Liz Stevens, professional support lawyer, at Birketts LLP says:

“We have waited a long time for the final version of the Gender Pay Regulations to be published. There have been some welcome technical changes to clarify the methods for calculating the differential between male a female pay, and how to divide employees into quartile pay bands (previously the source of some confusion). The timeframe for publishing the information has also been brought forward, to within a period of 12 months from 5 April 2017, to mirror the requirements of the public sector reporting regulations.

However, as with the previous draft version, the Regulations are devoid of any significant enforcement provisions. The obligation for a ‘relevant employer’ to publish the information annually on its own website, as well as on a government website designated for that purpose, is not backed up by any civil penalty if the employer fails to publish the data, or publishes inaccurate or misleading data.
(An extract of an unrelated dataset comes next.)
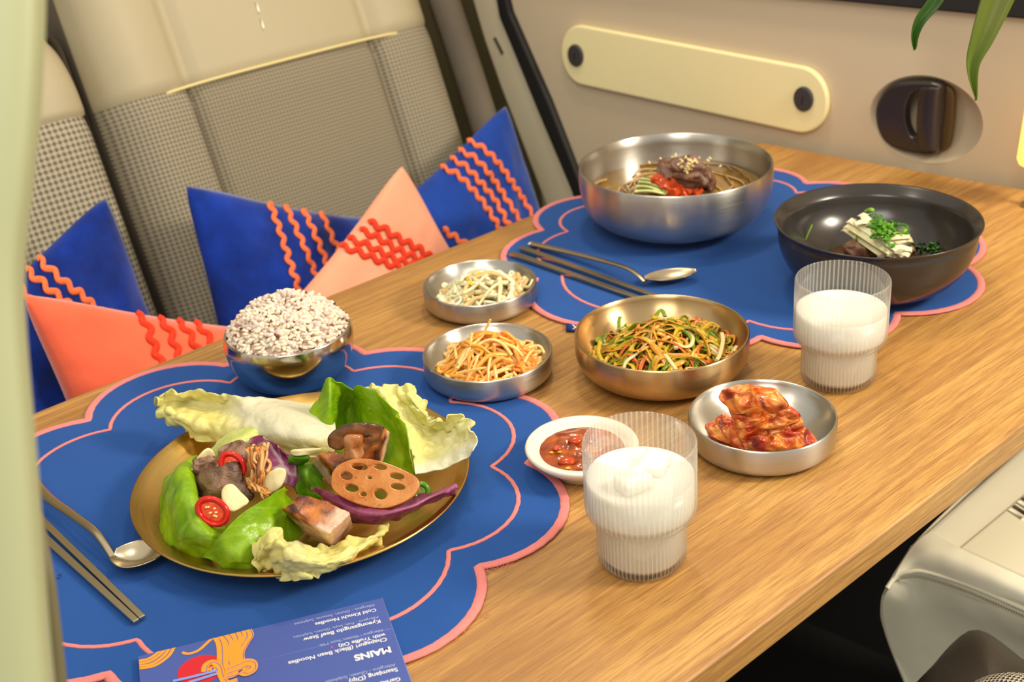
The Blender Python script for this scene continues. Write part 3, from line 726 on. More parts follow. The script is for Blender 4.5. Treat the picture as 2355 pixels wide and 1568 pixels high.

Employers are not required to provide any explanation for a pay gap, or commit to taking any steps to address it (although of course may voluntarily elect to do so).

The explanatory notes to the Regulations clarify that the Equality and Human Rights Commission is empowered to take enforcement action if an employer fails to comply with an obligation imposed by the Regulations. However, the EHRC has previously stated that it would require additional powers (and resources) to do so.  It seems that the Government are largely relying on the threat of adverse publicity for those employers who do not comply with the reporting requirements, to encourage voluntary compliance.

For this reason and certainly in the short term, the Regulations are unlikely to make any significant impact on equality in the workplace. The Regulations commit the Government to a review of the Regulations within a period of five years, to assess the extent to which the intended objectives have been achieved. It might be the case that additional enforcement measures are introduced following this review, but it will very much depend on the political appetite to do so.”